## begin Stored data

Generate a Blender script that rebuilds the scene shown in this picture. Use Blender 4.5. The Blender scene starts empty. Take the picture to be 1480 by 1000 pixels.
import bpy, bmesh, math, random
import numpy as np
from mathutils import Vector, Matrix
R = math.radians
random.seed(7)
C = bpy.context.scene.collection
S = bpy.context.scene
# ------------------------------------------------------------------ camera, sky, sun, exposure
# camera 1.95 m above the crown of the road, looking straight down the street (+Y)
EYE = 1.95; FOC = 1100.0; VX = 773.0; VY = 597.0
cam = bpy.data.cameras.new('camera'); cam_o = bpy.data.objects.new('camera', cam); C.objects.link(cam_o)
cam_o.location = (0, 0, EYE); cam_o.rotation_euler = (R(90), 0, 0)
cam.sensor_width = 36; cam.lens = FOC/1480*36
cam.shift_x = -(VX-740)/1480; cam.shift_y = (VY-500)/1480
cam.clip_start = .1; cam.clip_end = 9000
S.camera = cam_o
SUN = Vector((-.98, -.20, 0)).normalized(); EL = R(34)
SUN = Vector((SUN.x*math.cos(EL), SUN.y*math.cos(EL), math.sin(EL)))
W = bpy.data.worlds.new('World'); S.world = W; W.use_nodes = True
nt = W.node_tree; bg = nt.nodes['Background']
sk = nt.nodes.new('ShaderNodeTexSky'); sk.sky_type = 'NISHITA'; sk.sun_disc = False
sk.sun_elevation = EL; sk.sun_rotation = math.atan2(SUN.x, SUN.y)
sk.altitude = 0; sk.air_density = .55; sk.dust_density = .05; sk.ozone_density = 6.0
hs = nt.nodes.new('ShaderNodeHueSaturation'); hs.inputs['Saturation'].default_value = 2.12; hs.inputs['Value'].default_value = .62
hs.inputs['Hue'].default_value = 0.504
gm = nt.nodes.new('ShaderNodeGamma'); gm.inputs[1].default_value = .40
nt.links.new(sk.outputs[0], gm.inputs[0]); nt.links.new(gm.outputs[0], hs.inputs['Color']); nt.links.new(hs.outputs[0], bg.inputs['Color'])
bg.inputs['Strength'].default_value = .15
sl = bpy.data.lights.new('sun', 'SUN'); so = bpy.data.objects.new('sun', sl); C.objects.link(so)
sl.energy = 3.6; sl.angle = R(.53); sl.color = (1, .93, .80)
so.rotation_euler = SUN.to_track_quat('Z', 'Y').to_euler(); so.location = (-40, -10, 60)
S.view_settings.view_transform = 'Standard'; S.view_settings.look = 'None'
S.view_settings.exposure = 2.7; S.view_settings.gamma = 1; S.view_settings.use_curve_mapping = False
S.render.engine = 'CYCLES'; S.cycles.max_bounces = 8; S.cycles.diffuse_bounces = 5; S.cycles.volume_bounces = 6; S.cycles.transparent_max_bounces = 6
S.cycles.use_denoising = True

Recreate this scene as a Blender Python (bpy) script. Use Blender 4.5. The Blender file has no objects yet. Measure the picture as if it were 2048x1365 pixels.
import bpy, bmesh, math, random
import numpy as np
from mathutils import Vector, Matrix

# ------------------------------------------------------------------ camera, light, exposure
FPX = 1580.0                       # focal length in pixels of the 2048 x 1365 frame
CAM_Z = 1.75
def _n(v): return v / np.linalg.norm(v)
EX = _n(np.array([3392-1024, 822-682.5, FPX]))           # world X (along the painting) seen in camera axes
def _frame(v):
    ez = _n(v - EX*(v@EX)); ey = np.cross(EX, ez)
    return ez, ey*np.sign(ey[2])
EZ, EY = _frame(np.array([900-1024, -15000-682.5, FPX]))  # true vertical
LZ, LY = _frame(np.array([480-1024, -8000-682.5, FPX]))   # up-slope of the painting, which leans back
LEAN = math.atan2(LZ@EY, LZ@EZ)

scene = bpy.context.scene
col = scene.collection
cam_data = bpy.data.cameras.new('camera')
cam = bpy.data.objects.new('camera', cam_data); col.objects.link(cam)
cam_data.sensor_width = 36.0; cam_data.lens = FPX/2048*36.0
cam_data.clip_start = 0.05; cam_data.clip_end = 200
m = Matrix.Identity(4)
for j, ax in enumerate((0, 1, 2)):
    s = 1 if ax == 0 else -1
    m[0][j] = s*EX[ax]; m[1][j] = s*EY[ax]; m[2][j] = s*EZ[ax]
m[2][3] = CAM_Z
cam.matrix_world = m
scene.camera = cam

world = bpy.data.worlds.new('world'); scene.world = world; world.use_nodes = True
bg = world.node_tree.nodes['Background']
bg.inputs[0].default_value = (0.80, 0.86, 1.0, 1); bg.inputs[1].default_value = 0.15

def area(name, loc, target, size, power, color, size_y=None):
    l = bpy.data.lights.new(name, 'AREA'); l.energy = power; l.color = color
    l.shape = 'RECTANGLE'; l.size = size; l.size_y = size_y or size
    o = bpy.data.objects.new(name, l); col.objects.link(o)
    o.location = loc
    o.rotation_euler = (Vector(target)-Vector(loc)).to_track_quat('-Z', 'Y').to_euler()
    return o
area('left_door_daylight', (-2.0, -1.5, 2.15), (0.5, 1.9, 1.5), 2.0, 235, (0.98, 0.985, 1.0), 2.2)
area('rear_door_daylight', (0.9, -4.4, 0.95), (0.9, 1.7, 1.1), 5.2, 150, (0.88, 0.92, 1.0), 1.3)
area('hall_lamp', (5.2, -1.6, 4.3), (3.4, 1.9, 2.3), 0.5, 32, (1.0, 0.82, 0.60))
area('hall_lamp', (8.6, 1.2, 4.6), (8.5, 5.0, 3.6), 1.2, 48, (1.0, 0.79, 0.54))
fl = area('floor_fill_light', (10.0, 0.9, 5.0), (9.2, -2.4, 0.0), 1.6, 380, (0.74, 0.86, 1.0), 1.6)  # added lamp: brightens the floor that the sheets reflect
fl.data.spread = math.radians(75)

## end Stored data

:: What you need to do ::
Please restate the whole listing word for word.

:: Output for this exercise ::
Generate a Blender script that rebuilds the scene shown in this picture. Use Blender 4.5. The Blender scene starts empty. Take the picture to be 1480 by 1000 pixels.
import bpy, bmesh, math, random
import numpy as np
from mathutils import Vector, Matrix
R = math.radians
random.seed(7)
C = bpy.context.scene.collection
S = bpy.context.scene
# ------------------------------------------------------------------ camera, sky, sun, exposure
# camera 1.95 m above the crown of the road, looking straight down the street (+Y)
EYE = 1.95; FOC = 1100.0; VX = 773.0; VY = 597.0
cam = bpy.data.cameras.new('camera'); cam_o = bpy.data.objects.new('camera', cam); C.objects.link(cam_o)
cam_o.location = (0, 0, EYE); cam_o.rotation_euler = (R(90), 0, 0)
cam.sensor_width = 36; cam.lens = FOC/1480*36
cam.shift_x = -(VX-740)/1480; cam.shift_y = (VY-500)/1480
cam.clip_start = .1; cam.clip_end = 9000
S.camera = cam_o
SUN = Vector((-.98, -.20, 0)).normalized(); EL = R(34)
SUN = Vector((SUN.x*math.cos(EL), SUN.y*math.cos(EL), math.sin(EL)))
W = bpy.data.worlds.new('World'); S.world = W; W.use_nodes = True
nt = W.node_tree; bg = nt.nodes['Background']
sk = nt.nodes.new('ShaderNodeTexSky'); sk.sky_type = 'NISHITA'; sk.sun_disc = False
sk.sun_elevation = EL; sk.sun_rotation = math.atan2(SUN.x, SUN.y)
sk.altitude = 0; sk.air_density = .55; sk.dust_density = .05; sk.ozone_density = 6.0
hs = nt.nodes.new('ShaderNodeHueSaturation'); hs.inputs['Saturation'].default_value = 2.12; hs.inputs['Value'].default_value = .62
hs.inputs['Hue'].default_value = 0.504
gm = nt.nodes.new('ShaderNodeGamma'); gm.inputs[1].default_value = .40
nt.links.new(sk.outputs[0], gm.inputs[0]); nt.links.new(gm.outputs[0], hs.inputs['Color']); nt.links.new(hs.outputs[0], bg.inputs['Color'])
bg.inputs['Strength'].default_value = .15
sl = bpy.data.lights.new('sun', 'SUN'); so = bpy.data.objects.new('sun', sl); C.objects.link(so)
sl.energy = 3.6; sl.angle = R(.53); sl.color = (1, .93, .80)
so.rotation_euler = SUN.to_track_quat('Z', 'Y').to_euler(); so.location = (-40, -10, 60)
S.view_settings.view_transform = 'Standard'; S.view_settings.look = 'None'
S.view_settings.exposure = 2.7; S.view_settings.gamma = 1; S.view_settings.use_curve_mapping = False
S.render.engine = 'CYCLES'; S.cycles.max_bounces = 8; S.cycles.diffuse_bounces = 5; S.cycles.volume_bounces = 6; S.cycles.transparent_max_bounces = 6
S.cycles.use_denoising = True

Recreate this scene as a Blender Python (bpy) script. Use Blender 4.5. The Blender file has no objects yet. Measure the picture as if it were 2048x1365 pixels.
import bpy, bmesh, math, random
import numpy as np
from mathutils import Vector, Matrix

# ------------------------------------------------------------------ camera, light, exposure
FPX = 1580.0                       # focal length in pixels of the 2048 x 1365 frame
CAM_Z = 1.75
def _n(v): return v / np.linalg.norm(v)
EX = _n(np.array([3392-1024, 822-682.5, FPX]))           # world X (along the painting) seen in camera axes
def _frame(v):
    ez = _n(v - EX*(v@EX)); ey = np.cross(EX, ez)
    return ez, ey*np.sign(ey[2])
EZ, EY = _frame(np.array([900-1024, -15000-682.5, FPX]))  # true vertical
LZ, LY = _frame(np.array([480-1024, -8000-682.5, FPX]))   # up-slope of the painting, which leans back
LEAN = math.atan2(LZ@EY, LZ@EZ)

scene = bpy.context.scene
col = scene.collection
cam_data = bpy.data.cameras.new('camera')
cam = bpy.data.objects.new('camera', cam_data); col.objects.link(cam)
cam_data.sensor_width = 36.0; cam_data.lens = FPX/2048*36.0
cam_data.clip_start = 0.05; cam_data.clip_end = 200
m = Matrix.Identity(4)
for j, ax in enumerate((0, 1, 2)):
    s = 1 if ax == 0 else -1
    m[0][j] = s*EX[ax]; m[1][j] = s*EY[ax]; m[2][j] = s*EZ[ax]
m[2][3] = CAM_Z
cam.matrix_world = m
scene.camera = cam

world = bpy.data.worlds.new('world'); scene.world = world; world.use_nodes = True
bg = world.node_tree.nodes['Background']
bg.inputs[0].default_value = (0.80, 0.86, 1.0, 1); bg.inputs[1].default_value = 0.15

def area(name, loc, target, size, power, color, size_y=None):
    l = bpy.data.lights.new(name, 'AREA'); l.energy = power; l.color = color
    l.shape = 'RECTANGLE'; l.size = size; l.size_y = size_y or size
    o = bpy.data.objects.new(name, l); col.objects.link(o)
    o.location = loc
    o.rotation_euler = (Vector(target)-Vector(loc)).to_track_quat('-Z', 'Y').to_euler()
    return o
area('left_door_daylight', (-2.0, -1.5, 2.15), (0.5, 1.9, 1.5), 2.0, 235, (0.98, 0.985, 1.0), 2.2)
area('rear_door_daylight', (0.9, -4.4, 0.95), (0.9, 1.7, 1.1), 5.2, 150, (0.88, 0.92, 1.0), 1.3)
area('hall_lamp', (5.2, -1.6, 4.3), (3.4, 1.9, 2.3), 0.5, 32, (1.0, 0.82, 0.60))
area('hall_lamp', (8.6, 1.2, 4.6), (8.5, 5.0, 3.6), 1.2, 48, (1.0, 0.79, 0.54))
fl = area('floor_fill_light', (10.0, 0.9, 5.0), (9.2, -2.4, 0.0), 1.6, 380, (0.74, 0.86, 1.0), 1.6)  # added lamp: brightens the floor that the sheets reflect
fl.data.spread = math.radians(75)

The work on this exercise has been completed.